● What the exercise asks
Take the lines from the beginning of the data below through the line holding "stemware('wine_glass', WINE, (at(2184, 1.97), 1.97, ZT), 'wine" and return exactly those.

==== Data segment ====

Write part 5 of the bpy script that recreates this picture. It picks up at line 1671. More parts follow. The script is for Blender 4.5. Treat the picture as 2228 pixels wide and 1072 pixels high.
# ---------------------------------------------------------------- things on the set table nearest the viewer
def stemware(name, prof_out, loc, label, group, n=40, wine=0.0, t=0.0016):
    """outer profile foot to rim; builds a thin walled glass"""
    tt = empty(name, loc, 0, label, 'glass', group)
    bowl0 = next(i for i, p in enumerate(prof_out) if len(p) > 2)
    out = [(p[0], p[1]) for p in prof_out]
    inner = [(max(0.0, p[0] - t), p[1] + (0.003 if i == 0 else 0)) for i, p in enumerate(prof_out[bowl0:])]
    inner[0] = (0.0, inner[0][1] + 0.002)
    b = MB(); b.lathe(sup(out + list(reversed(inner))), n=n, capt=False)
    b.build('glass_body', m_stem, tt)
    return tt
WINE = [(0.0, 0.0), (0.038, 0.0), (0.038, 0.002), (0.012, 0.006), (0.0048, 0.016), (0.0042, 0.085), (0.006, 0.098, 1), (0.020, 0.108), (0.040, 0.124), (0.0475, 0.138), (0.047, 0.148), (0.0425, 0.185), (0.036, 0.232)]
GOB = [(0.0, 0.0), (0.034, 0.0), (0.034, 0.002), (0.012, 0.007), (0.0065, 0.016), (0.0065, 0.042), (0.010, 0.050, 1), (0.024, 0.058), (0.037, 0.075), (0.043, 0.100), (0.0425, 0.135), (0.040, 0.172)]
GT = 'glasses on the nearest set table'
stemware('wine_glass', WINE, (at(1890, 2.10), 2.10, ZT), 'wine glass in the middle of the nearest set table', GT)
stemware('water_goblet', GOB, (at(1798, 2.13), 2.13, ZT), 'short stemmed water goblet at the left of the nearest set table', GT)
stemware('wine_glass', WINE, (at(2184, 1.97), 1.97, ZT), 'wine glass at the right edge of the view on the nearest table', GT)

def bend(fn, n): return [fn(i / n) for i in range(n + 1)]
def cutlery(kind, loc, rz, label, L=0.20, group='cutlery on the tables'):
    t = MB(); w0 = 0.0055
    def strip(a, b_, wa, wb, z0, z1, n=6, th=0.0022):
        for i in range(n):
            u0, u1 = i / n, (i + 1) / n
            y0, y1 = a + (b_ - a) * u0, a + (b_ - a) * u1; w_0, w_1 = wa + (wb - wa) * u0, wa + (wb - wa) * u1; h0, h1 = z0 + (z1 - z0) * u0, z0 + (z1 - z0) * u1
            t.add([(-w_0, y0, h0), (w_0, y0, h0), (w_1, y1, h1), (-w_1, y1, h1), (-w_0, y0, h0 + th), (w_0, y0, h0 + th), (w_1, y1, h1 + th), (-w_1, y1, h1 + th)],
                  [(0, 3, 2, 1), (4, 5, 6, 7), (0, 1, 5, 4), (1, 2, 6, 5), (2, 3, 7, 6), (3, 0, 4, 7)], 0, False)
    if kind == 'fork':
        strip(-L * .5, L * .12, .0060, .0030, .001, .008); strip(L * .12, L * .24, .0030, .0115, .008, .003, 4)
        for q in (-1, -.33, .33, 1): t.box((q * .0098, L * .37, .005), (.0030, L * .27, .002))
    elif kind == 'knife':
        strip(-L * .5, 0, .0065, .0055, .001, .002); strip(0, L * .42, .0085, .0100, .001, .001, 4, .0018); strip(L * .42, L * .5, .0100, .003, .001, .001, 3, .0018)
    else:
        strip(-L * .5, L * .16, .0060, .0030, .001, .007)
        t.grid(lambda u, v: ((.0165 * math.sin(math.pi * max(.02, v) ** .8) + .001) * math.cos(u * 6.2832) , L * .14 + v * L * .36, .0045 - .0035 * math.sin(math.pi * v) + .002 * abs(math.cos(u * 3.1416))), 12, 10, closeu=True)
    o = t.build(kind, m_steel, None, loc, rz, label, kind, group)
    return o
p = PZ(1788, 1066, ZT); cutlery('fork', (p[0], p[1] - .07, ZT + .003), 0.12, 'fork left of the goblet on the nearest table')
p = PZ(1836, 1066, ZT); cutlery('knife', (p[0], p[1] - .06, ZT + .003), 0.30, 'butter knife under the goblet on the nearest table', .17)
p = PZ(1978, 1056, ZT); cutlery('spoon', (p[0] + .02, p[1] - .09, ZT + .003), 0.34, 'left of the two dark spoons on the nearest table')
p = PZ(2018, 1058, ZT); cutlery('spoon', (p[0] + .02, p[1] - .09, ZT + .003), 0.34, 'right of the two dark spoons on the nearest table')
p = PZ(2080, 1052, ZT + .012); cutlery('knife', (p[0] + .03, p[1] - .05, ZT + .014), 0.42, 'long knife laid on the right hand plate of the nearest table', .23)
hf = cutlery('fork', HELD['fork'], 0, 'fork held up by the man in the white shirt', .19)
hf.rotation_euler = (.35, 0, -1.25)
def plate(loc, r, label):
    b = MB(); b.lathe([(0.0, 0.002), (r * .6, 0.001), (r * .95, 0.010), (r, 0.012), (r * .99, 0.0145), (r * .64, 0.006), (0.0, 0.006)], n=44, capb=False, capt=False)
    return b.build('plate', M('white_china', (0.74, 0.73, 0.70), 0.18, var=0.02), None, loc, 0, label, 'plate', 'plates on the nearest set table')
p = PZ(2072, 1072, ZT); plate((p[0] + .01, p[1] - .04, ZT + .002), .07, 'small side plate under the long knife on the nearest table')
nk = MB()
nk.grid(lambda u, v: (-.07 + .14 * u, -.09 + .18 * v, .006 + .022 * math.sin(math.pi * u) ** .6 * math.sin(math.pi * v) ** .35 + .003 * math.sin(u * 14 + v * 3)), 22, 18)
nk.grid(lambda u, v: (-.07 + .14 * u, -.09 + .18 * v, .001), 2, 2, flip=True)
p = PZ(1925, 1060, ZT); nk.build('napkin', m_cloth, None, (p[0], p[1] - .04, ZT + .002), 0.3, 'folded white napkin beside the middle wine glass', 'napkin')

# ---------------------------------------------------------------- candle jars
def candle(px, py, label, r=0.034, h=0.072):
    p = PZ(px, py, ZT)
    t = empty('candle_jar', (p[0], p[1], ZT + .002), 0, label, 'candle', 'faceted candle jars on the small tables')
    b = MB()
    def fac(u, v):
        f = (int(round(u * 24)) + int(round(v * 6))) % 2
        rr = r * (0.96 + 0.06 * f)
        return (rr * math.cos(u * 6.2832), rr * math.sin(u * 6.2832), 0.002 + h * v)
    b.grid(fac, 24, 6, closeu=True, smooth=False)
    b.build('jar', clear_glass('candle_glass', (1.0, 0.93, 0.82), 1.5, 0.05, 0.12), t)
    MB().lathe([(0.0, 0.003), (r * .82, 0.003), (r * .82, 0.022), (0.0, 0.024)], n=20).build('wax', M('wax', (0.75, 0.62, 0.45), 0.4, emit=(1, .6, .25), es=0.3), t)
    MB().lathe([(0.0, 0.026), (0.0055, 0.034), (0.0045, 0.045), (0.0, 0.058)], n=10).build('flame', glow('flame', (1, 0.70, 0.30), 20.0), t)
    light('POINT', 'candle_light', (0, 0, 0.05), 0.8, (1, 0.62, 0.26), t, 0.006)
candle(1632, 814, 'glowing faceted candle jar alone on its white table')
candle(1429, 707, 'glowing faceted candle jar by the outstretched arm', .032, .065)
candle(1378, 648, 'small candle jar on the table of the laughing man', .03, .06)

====

● Output for this exercise
Write part 5 of the bpy script that recreates this picture. It picks up at line 1671. More parts follow. The script is for Blender 4.5. Treat the picture as 2228 pixels wide and 1072 pixels high.
# ---------------------------------------------------------------- things on the set table nearest the viewer
def stemware(name, prof_out, loc, label, group, n=40, wine=0.0, t=0.0016):
    """outer profile foot to rim; builds a thin walled glass"""
    tt = empty(name, loc, 0, label, 'glass', group)
    bowl0 = next(i for i, p in enumerate(prof_out) if len(p) > 2)
    out = [(p[0], p[1]) for p in prof_out]
    inner = [(max(0.0, p[0] - t), p[1] + (0.003 if i == 0 else 0)) for i, p in enumerate(prof_out[bowl0:])]
    inner[0] = (0.0, inner[0][1] + 0.002)
    b = MB(); b.lathe(sup(out + list(reversed(inner))), n=n, capt=False)
    b.build('glass_body', m_stem, tt)
    return tt
WINE = [(0.0, 0.0), (0.038, 0.0), (0.038, 0.002), (0.012, 0.006), (0.0048, 0.016), (0.0042, 0.085), (0.006, 0.098, 1), (0.020, 0.108), (0.040, 0.124), (0.0475, 0.138), (0.047, 0.148), (0.0425, 0.185), (0.036, 0.232)]
GOB = [(0.0, 0.0), (0.034, 0.0), (0.034, 0.002), (0.012, 0.007), (0.0065, 0.016), (0.0065, 0.042), (0.010, 0.050, 1), (0.024, 0.058), (0.037, 0.075), (0.043, 0.100), (0.0425, 0.135), (0.040, 0.172)]
GT = 'glasses on the nearest set table'
stemware('wine_glass', WINE, (at(1890, 2.10), 2.10, ZT), 'wine glass in the middle of the nearest set table', GT)
stemware('water_goblet', GOB, (at(1798, 2.13), 2.13, ZT), 'short stemmed water goblet at the left of the nearest set table', GT)
stemware('wine_glass', WINE, (at(2184, 1.97), 1.97, ZT), 'wine glass at the right edge of the view on the nearest table', GT)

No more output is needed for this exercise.